Suppose I have $(i)$ a sentence $\chi$ and $(ii)$ a pair of formulas $\theta(x),\eta(x)$ such that $\mathsf{ZFC}\vdash\exists!x\theta(x)$ and $\mathsf{ZFC}\vdash\exists!x\eta(x)$. I claim that $$\mathsf{ZFC}\vdash\exists!x[(\chi\rightarrow\theta(x))\wedge(\neg\chi\rightarrow\eta(x))].$$
(In my comments I was typing too fast and my "$\rightarrow$"s were bi-directional. That was a mistake, but it's too late to edit those comments now.)

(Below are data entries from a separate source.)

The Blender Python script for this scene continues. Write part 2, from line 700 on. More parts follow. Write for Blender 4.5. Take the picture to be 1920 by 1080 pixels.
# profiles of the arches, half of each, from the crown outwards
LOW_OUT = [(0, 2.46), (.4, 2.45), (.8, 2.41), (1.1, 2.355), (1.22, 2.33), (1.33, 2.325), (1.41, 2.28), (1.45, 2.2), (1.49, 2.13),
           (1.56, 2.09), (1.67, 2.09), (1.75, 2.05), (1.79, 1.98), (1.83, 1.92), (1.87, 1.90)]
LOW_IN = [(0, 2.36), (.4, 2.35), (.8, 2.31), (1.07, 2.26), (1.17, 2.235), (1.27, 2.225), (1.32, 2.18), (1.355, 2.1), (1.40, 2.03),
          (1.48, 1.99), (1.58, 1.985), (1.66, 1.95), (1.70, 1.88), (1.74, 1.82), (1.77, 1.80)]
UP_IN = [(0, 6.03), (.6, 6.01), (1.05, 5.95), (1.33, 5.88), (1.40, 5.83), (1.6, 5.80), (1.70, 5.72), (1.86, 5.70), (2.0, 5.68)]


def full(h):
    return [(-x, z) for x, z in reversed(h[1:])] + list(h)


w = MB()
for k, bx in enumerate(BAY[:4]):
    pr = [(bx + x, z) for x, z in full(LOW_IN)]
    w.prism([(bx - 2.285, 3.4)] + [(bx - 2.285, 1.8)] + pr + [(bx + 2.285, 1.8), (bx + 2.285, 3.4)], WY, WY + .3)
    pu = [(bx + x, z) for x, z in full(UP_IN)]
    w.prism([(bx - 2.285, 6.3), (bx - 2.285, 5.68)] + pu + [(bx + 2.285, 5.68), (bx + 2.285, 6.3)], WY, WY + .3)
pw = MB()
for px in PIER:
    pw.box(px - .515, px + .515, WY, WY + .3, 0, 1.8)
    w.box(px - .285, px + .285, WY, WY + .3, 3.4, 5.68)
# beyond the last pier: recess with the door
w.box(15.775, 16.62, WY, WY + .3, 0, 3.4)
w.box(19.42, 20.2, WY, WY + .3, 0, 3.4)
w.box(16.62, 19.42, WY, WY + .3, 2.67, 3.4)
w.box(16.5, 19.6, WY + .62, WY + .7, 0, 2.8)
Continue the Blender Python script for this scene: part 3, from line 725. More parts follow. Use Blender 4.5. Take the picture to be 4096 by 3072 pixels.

The proof is ... by cases! Specifically, we have $\mathsf{ZFC}\vdash\chi\vee\neg\chi$ by LEM, so we reason as follows:
If $\chi$ holds, then $\chi\rightarrow\theta(x)$ is equivalent to $\theta(x)$ and $\neg\chi\rightarrow\eta(x)$ is equivalent to $\top$. This means that every $x$ vacuously satisfies $\neg\chi\rightarrow\eta(x)$ but exactly one $x$ satisfies $\chi\rightarrow\theta(x)$. So exactly one $x$ satisfies the conjunction $[(\chi\rightarrow\theta(x))\wedge(\neg\chi\rightarrow\eta(x))]$ - namely, the unique $x$ satisfiying $\theta$.
If $\chi$ fails, then $\neg\chi\rightarrow\eta(x)$ is equivalent to $\eta(x)$ and $\chi\rightarrow\theta(x)$ is equivalent to $\top$. This means that \every $x$ vacuously satisfies $\chi\rightarrow\theta(x)$ but exactly one $x$ satisfies $\neg\chi\rightarrow\eta(x)$. So exactly one $x$ satisfies the conjunction $[(\chi\rightarrow\theta(x))\wedge(\neg\chi\rightarrow\eta(x))]$ - namely, the unique $x$ satisfiying $\eta$.
As said above, none of this is specific to $\mathsf{ZFC}$. We can replace $\mathsf{ZFC}$ with any theory whatsoever and, as long as we're using classical logic as our underlying framework, the same situation will hold.